The young rabbi comes in on an unridden colt, who can’t be much older than his ministry.*  An innocent, unbroken beast of burden.  He carries Jesus into the center of everything.  It may appear the most humble and passive way to come into Jerusalem.  Yet, it is a ride of defiance.  Entering like no one ever has, he blows in with a lot to do, and more to let go of.  He knows his friends will resist this…their angry voices will swell like rainclouds, full of defense and denial.  

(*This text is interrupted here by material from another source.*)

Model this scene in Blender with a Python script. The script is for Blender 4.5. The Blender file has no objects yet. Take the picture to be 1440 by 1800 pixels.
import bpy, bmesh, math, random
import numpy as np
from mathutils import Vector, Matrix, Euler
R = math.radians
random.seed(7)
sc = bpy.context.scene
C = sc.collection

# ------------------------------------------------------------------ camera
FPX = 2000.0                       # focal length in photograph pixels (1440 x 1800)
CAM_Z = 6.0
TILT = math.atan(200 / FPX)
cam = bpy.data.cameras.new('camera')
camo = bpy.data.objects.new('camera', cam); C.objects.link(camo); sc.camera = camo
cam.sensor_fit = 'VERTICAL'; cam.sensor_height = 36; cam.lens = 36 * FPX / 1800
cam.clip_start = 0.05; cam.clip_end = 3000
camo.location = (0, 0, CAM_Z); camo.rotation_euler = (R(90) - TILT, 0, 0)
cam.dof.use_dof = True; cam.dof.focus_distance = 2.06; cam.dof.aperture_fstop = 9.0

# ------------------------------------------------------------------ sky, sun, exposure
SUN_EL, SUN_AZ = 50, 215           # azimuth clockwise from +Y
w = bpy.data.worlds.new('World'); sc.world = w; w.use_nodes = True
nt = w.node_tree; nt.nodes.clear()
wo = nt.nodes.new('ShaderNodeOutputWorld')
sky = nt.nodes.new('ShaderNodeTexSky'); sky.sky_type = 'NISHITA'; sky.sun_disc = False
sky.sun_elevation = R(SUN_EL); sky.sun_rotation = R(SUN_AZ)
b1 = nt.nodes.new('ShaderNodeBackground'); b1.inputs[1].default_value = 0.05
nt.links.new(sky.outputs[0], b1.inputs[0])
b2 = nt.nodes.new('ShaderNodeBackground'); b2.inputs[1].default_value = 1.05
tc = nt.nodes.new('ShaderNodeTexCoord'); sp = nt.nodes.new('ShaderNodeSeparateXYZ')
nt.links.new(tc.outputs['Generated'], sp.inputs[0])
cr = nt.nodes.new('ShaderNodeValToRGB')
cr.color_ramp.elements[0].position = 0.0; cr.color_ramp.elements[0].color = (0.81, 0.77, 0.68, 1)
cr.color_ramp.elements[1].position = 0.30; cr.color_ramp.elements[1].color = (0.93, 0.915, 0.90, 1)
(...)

Riding into the teeth of the storm, he thinks of his mother and father traveling to Bethlehem and then Egypt, when he was too young to remember, escaping a coming tempest.  To find the eye within the hurricane of loneliness, transition, and exile.  The gathering storm grows, like the crowds who come to line the path before him.  His gaze lowered, like a priest bowing before the altar.  Great winds of change wail at his back, filling up his sails.  Soon his passions will unfurl, and the love for his God, for his faith, and for this holy city, will spill out like the perfume that will anoint his feet.  This love of his will be his shelter.  

He thinks about the frightened fishermen in the boat as he lay sleeping, the winds raging.  He leans towards what he knows deep within: that this spirit wind is behind him, for him.  This liminal moment within the eye of the storm, a brief respite before the other side swirls in, scattering hope, and his friends, like fallen leaves.  He’s the only one who knows this now.

On this strangely triumphant ride, his heart is quiet within him. Traveling between two curtains of hard rain, with darker nights to come, he takes a deep breath and exhales, trusting in his steps, and those of the colt that carries him.  Two creatures, innocent and unbroken.